Arithmetic exponentiation
In my perspective, the usual definition of exponentiation is kinda wonky. Exponentiation on $\mathbb{R}$ isn't closed, and exponentiation on $\mathbb{C}$ is multivalued.
I sought for an idea to resolve this. An idea was: Unlike addition or multiplication, exponentiation isn't commutative, so perhaps it isn't even obliged to take arguments from the same object.
Then I reviewed the laws of exponents: $$ 1^y = 1 \\ x^0 = 1 \\ x^1 = x \\ x^{y_1+y_2} = x^{y_1} \cdot x^{y_2} \\ x^{-y} = (x^y)^{-1} \\ (x_1 x_2)^y = (x_1)^y \cdot (x_2)^y \\ x^{y_1 y_2} = (x^{y_1})^{y_2} $$
These rules suggests that, when the exponent object is a ring with unity, the base object is only obliged to be a (multiplicative) group. So instead of having $\text{pow}: R \times R \to R$, I can have $\text{pow}: G \times R \to G$.

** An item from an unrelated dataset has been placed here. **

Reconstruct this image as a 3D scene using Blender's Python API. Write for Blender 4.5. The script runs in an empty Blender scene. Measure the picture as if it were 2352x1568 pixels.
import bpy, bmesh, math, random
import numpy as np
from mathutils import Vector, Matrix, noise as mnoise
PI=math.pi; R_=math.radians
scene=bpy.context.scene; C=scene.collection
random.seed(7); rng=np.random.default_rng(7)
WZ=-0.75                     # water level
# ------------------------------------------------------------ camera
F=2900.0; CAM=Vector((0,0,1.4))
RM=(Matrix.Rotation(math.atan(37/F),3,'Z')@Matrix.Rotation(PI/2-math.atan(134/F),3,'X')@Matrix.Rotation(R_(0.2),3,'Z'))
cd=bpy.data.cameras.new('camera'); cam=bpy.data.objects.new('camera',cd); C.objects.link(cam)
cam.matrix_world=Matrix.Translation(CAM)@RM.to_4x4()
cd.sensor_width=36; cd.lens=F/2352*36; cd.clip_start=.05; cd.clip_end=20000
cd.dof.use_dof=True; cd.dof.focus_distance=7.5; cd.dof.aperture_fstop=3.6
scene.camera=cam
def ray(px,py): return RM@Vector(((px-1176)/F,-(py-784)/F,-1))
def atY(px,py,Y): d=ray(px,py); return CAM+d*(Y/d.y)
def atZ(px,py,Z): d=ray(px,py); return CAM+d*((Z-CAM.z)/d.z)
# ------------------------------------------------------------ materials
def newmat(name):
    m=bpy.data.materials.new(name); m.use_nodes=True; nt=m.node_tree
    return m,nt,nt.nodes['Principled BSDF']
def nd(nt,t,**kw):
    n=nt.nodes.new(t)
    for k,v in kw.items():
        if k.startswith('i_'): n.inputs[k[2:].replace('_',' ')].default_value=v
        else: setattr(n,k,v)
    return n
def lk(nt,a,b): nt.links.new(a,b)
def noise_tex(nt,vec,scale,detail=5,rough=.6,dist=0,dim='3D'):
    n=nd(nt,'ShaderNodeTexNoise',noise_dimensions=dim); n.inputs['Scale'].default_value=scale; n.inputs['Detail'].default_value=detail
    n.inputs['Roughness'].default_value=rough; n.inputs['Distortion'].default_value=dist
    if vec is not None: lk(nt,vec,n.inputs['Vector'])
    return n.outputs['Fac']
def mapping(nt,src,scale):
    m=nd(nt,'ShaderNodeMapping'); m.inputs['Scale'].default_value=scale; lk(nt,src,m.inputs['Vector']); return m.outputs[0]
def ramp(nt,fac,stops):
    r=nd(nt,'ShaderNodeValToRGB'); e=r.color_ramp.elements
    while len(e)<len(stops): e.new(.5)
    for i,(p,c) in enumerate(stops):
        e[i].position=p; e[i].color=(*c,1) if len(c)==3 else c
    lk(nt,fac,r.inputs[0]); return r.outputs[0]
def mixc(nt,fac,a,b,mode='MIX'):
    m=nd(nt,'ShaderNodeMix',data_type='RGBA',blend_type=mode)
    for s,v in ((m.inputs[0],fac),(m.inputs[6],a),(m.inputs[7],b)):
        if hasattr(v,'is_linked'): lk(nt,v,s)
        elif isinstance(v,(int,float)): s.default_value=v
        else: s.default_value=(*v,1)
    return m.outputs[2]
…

So how can I construct $G$ from $R$? It's fairly simple. Given $(R,+,\times)$, forget multiplication to get $(R,+)$, and consider this (abelian) group to be isomorphic to $(G,\times)$. Though usually, $(G,\times)$ wouldn't imbed to $(R,\times)$. Take $e^0 = e^{2 \pi i}$ as a counterexample.
Exponential object
By having analogy to above, I can also conclude that, exponential objects should take different categories as well. Instead of being a bifunctor $\mathsf{pow}: \mathbf{C} \times \mathbf{C} \to \mathbf{C}$, it should be $\mathsf{pow}: \mathbf{D} \times \mathbf{C} \to \mathbf{D}$. A well-known example is $\mathbf{C} = \mathbf{LCHaus}$ and $\mathbf{D} = \mathbf{Top}$.
So overall, I seem to have given a better definition of exponentiation. But are there any downsides?